4.Pemerintah Republik akan menerima baik pasukan sekutu dan Belanda yang tiba di Pulau Jawa berdasarkan keputusan Panglima tertinggi sekutu. Dan membantu mereka dalam melaksanakan tugas menawan dan melucuti senjata tentara Jepang, serta membebaskan para interniran dan tawanan perang. Cara melaksanakan tugas ini akan diatur oleh instansi yang bersangkutan.
5.Permusuhan akan segera dihentikan dengan syarat kedua belah pihak dengan memperhatikan pasal 4, akan mempertahankan kedudukan masing-masing termasuk hubungan antara kedudukan itu. Mereka secepatnya akan mengadakan pembicaraan mengenai kerja sama dalam pelaksanaan peraturan ini.
6.Untuk mempersiapkan konperensi kerajaan (Rijks Conferentie) Pemerintah Belanda dalam waktu dekat akan mengadakan pembicaraan dengan Republik dan dengan wakil-wakil, dari bagian lain dari Indonesia dan dengan kelompok penduduk yang tidak termasuk Warga negara Indonesia. Pembicaraan tersebut mengenai bentuk negara Indonesia merdeka, kedudukan dalam hubungan ketatanegaraan bersama, hubungan dengan kekuasaan asing, kerja sama dengan Nederland, dan hal memenuhi kepentingan materi dan kebudayaan warga Belanda dan asing di Indonesia. Pembicaraan itu akan diadakan di Indonesia atu Nederland.

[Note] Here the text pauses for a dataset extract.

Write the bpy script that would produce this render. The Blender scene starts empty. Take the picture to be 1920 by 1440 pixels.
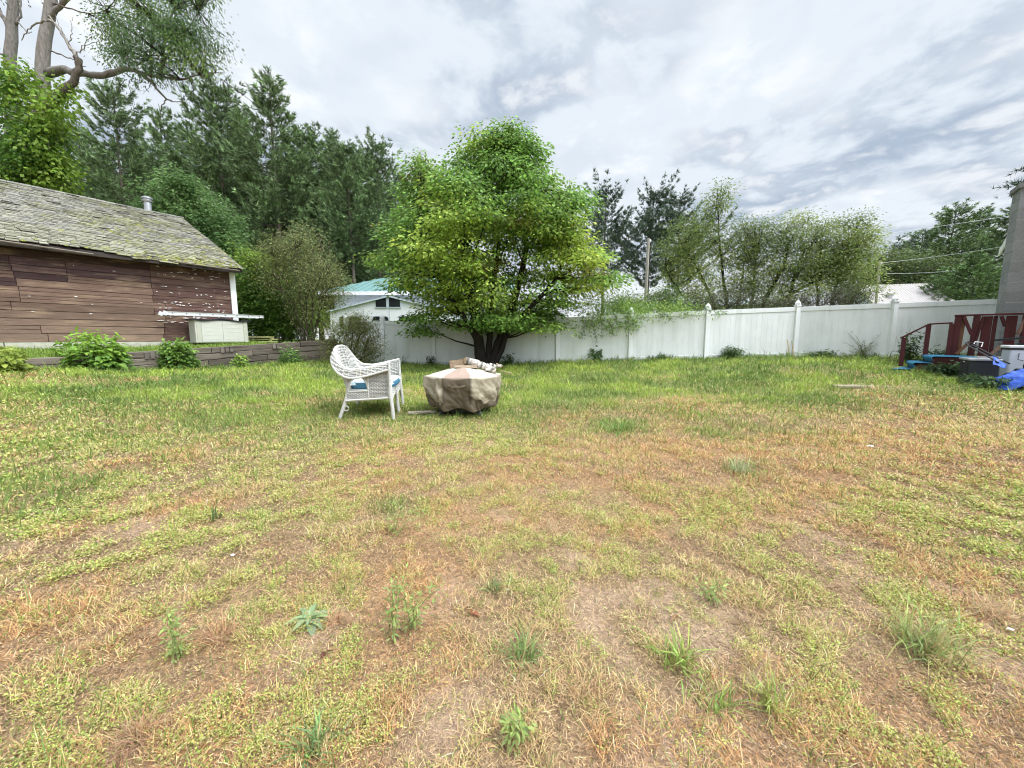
import bpy, math, random
import numpy as np
from mathutils import Vector, Matrix

SC = bpy.context.scene
COL = SC.collection
# ---------------------------------------------------------------- camera
F_PX, CAM_H, PITCH = 721.0, 1.35, math.radians(6.8)
cam_d = bpy.data.cameras.new('camera')
cam = bpy.data.objects.new('camera', cam_d)
COL.objects.link(cam)
cam.location = (0, 0, CAM_H)
cam.rotation_euler = (math.pi / 2 - PITCH, 0, 0)
cam_d.sensor_width = 36.0
cam_d.lens = 36.0 * F_PX / 1920.0
cam_d.clip_start, cam_d.clip_end = 0.05, 1500
SC.camera = cam
# ---------------------------------------------------------------- world, sun, exposure
SC.view_settings.view_transform = 'Standard'
SC.view_settings.look = 'None'
SC.view_settings.exposure = 0.68
SC.view_settings.gamma = 1.0
SC.cycles.filter_width = 1.1
SUN_EL, SUN_AZ = math.radians(56), math.radians(122)     # high at the right, a little behind the camera
SUN_DIR = Vector((math.sin(SUN_AZ) * math.cos(SUN_EL), math.cos(SUN_AZ) * math.cos(SUN_EL), math.sin(SUN_EL)))
CLOUD_GAIN = 0.72


def build_world():
    w = bpy.data.worlds.new('World')
    SC.world = w
    w.use_nodes = True
    nt = w.node_tree
    N, L = nt.nodes, nt.links
    N.clear()
    out = N.new('ShaderNodeOutputWorld')
    bg = N.new('ShaderNodeBackground')
    bg.inputs['Strength'].default_value = 0.1
    L.new(bg.outputs[0], out.inputs[0])
    sky = N.new('ShaderNodeTexSky')
    sky.sky_type = 'NISHITA'
    sky.sun_disc = False
    sky.sun_elevation = SUN_EL
    sky.sun_rotation = SUN_AZ
    tc = N.new('ShaderNodeTexCoord')
    sep = N.new('ShaderNodeSeparateXYZ')
    L.new(tc.outputs['Generated'], sep.inputs[0])

    def m(op, a, b=None, c=None, clamp=False):
        n = N.new('ShaderNodeMath')
        n.operation = op
        n.use_clamp = clamp
        for i, s in enumerate((a, b, c)):
            if s is None:
                continue
            if isinstance(s, (int, float)):
                n.inputs[i].default_value = s
            else:
                L.new(s, n.inputs[i])
        return n.outputs[0]
    zz = m('MAXIMUM', m('ADD', sep.outputs[2], 0.10), 0.03)
    px, py = m('DIVIDE', sep.outputs[0], zz), m('DIVIDE', sep.outputs[1], zz)
    # a cloud layer seen from below, combed along one wind direction
    ca, sa = math.cos(math.radians(38)), math.sin(math.radians(38))
    al = m('ADD', m('MULTIPLY', px, sa), m('MULTIPLY', py, ca))
    ac = m('SUBTRACT', m('MULTIPLY', px, ca), m('MULTIPLY', py, sa))
    cmb = N.new('ShaderNodeCombineXYZ')
    L.new(m('MULTIPLY', al, 0.95), cmb.inputs[0])
    L.new(ac, cmb.inputs[1])

    def noise(scale, detail, rough, off, dist=0.0):
        mp = N.new('ShaderNodeMapping')
        mp.inputs['Location'].default_value = off
        L.new(cmb.outputs[0], mp.inputs[0])
        n = N.new('ShaderNodeTexNoise')
        n.inputs['Scale'].default_value = scale
        n.inputs['Detail'].default_value = detail
        n.inputs['Roughness'].default_value = rough
        n.inputs['Distortion'].default_value = dist
        L.new(mp.outputs[0], n.inputs['Vector'])
        return n.outputs[0]

    def ramp(x, lo, hi):
        r = N.new('ShaderNodeMapRange')
        r.interpolation_type = 'SMOOTHSTEP'
        r.inputs['From Min'].default_value = lo
        r.inputs['From Max'].default_value = hi
        L.new(x, r.inputs['Value'])
        return r.outputs[0]

    def mix(fac, a, b):
        n = N.new('ShaderNodeMix')
        n.data_type = 'RGBA'
        for s, i in ((fac, 0), (a, 6), (b, 7)):
            if isinstance(s, tuple):
                n.inputs[i].default_value = s + (1,)
            elif isinstance(s, float):
                n.inputs[i].default_value = s
            else:
                L.new(s, n.inputs[i])
        return n.outputs[2]
    big = noise(1.0, 3.0, 0.5, (3.1, 0.4, 0), 0.2)
    fine = noise(3.4, 7.0, 0.58, (1.7, 5.2, 0), 0.25)
    thick = m('ADD', m('MULTIPLY', big, 0.58), m('MULTIPLY', fine, 0.42))
    dark = ramp(thick, 0.47, 0.59)
    cloud = mix(dark, (7.1, 7.75, 8.45), (3.95, 4.75, 5.9))
    wisp = ramp(fine, 0.50, 0.68)
    cloud = mix(m('MULTIPLY', wisp, 0.60), cloud, (9.7, 9.8, 9.9))
    # thin places let a little of the blue behind through
    gap = m('MULTIPLY', ramp(thick, 0.46, 0.36), 0.10)
    base = mix(gap, cloud, sky.outputs[0])
    # pale band near the horizon
    hz = ramp(sep.outputs[2], 0.30, 0.0)
    base = mix(m('MULTIPLY', hz, 0.5), base, (9.4, 9.5, 9.4))
    # the cloud deck is brightest round the veiled sun, high up behind the camera
    dot = N.new('ShaderNodeVectorMath')
    dot.operation = 'DOT_PRODUCT'
    L.new(tc.outputs['Generated'], dot.inputs[0])
    dot.inputs[1].default_value = tuple(SUN_DIR)
    lobe = ramp(dot.outputs['Value'], 0.62, 0.98)
    zen = ramp(sep.outputs[2], 0.66, 0.95)
    gain = m('ADD', m('ADD', 1.0, m('MULTIPLY', lobe, 5.0)), m('MULTIPLY', zen, 2.2))
    sc = N.new('ShaderNodeVectorMath')
    sc.operation = 'SCALE'
    L.new(base, sc.inputs[0])
    L.new(m('MULTIPLY', gain, CLOUD_GAIN), sc.inputs['Scale'])
    L.new(sc.outputs[0], bg.inputs['Color'])


build_world()
sun_d = bpy.data.lights.new('sun', 'SUN')
sun_d.energy = 1.5
sun_d.angle = math.radians(12)
sun_d.color = (1.0, 0.96, 0.90)
sun = bpy.data.objects.new('sun', sun_d)
COL.objects.link(sun)
sun.location = (0, 0, 40)
sun.rotation_euler = (-SUN_DIR).to_track_quat('-Z', 'Y').to_euler()

# ---------------------------------------------------------------- helpers
RNG = np.random.default_rng(7)
random.seed(7)


def P(u, v, Y):
    """world point seen at photo pixel (u, v) at world depth Y"""
    a, b = (u - 960.0) / F_PX, (720.0 - v) / F_PX
    d = Vector((a, math.cos(PITCH) + b * math.sin(PITCH), -math.sin(PITCH) + b * math.cos(PITCH)))
    return Vector((0, 0, CAM_H)) + d * (Y / d.y)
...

7.Peraturan mengenai penunjukan wakil-wakil dari Sumatera, terkecuali wilayah yang diduduki pemerintahan militer sekutu, akan dilaksanakan oleh Pemerintah Belanda setelah diadakan pembicaraan dengan Pemerintah Republik. Mengenai penunjukan wakil-wakil bagian lain Indonesia dan wakil-wakil kelompok penduduk yang tidak termasuk warga negara Indonesia akan diberi tahukan kepada Pemerintahan Republik. Daerah-daerah dan kelompok-kelompok tersebut juga berhak untuk menyerahkan perwakilannya kepada Pemerintah Republik. Pemerintah Republik akan mengusahakan adanya perwakilan dari golongan minoritas Indonesia dalam kekuasaan defaktonya dan memberitahukan kepada Pemerintah Belanda peraturan yang dibuat untuk perwakilan-perwakilan tersebut.
8.Apabila suatu daerah melalui pernyataan perwakilannya masih mempunyai keberatan terhadap masuknya tak bersyarat kedalam negara merdeka itu untuk daerah yang bersangkutan, untuk sementara waktu akan diberikan kedudukan istimewa dalam negara Indoneasia merdeka yang akan dibentuk.
9.Sambil menunggu terwujudnya negara Indonesia merdeka berdasarkan federasi dan untuk menyesuaikan pemerintahan umum di Hindia Belanda dengan butir-butir persetujuan tersebut, dalam badan-badan pemerintahan Hindia Belanda segera akan dimasukkan wakil-wakil dari Republik Indonesia, wakil-wakil dari bagian Indonesia lain dan wakil-wakil kelompok penduduk yang tidak termasuk warga negara Indonesia.
10.Protokol ini disususn didalam bahasa Belanda dan Indonesia. Apabila terjadi perbedaan penafsiran naskah bahasa Belanda yang menentukan.**
Setelah selesai perundingan pada prinsipnya perundingan ini dianggap kurang mencapai tujuannya. Bahkan Dr Soedarsono memberikan pendapat umum bahwa perundingan Hoge Veluwe gagal sama sekali. Tapi pihak Belanda biarbagaimanapun juga mengatakan ada hal-hal baik yang telah dicapai. Misalnya Pemerintah Belanda menyetujuai berdirinya suatu negara Indonesia merdeka berdasarkan federasi yang akan menjadi mitra Belanda dalam ruang lingkup Kerajaan Belanda. Dengan demikian pihak Belanda sudah bergeser jauh pada pendapatnya sebagaimana disampaikan pada pernyataan tanggal 10 Februari 1946, yang semata-mata hanya ingin mengembalikan kekuasaan Kolonialnya. Setelah berahirnya perundingan Hoge Veluwe, pihak Belanda menitipkan 3 orang anggota tenaga bantuan selama perundingan, agar dapat menjelaskan hal-hal yang berkembang di Belanda mengenai masalah Indonesia kepada rakyat Indonesia. Mereka adalah Drs Saroso, Maruto Darusman dan Setiadjid. Ketiganya pulang ke Indonesia dalam rombongan delegasi Indonesia.***
*Disarikan dari buku Persetujuan Linggajati Prolog dan Epilog oleh Dr.Mr Ide Anak Agung Gde Agung.
**OBBNIB (Officieel Bescheiden Betreffende De Nederland-Indonesische Betreikingen) Deel IV, hal 188-190 – terjemahan Dr.Mr Ide Anak Agung Gde Agung.
***Maruto Darusman dan Setiadjid, setelah kembali ketanah air, menjadi tokoh sosialis yang handal. Dan pada pembangunan kembali kekuatan Komunis di Indonesia periode 1947-1948, mereka amat berperan. Keduanya aktif dalam FDR (Front Demokrasi Rakyat) yang ahirnya memunculkan Peristiwa Madiun tahun 1948.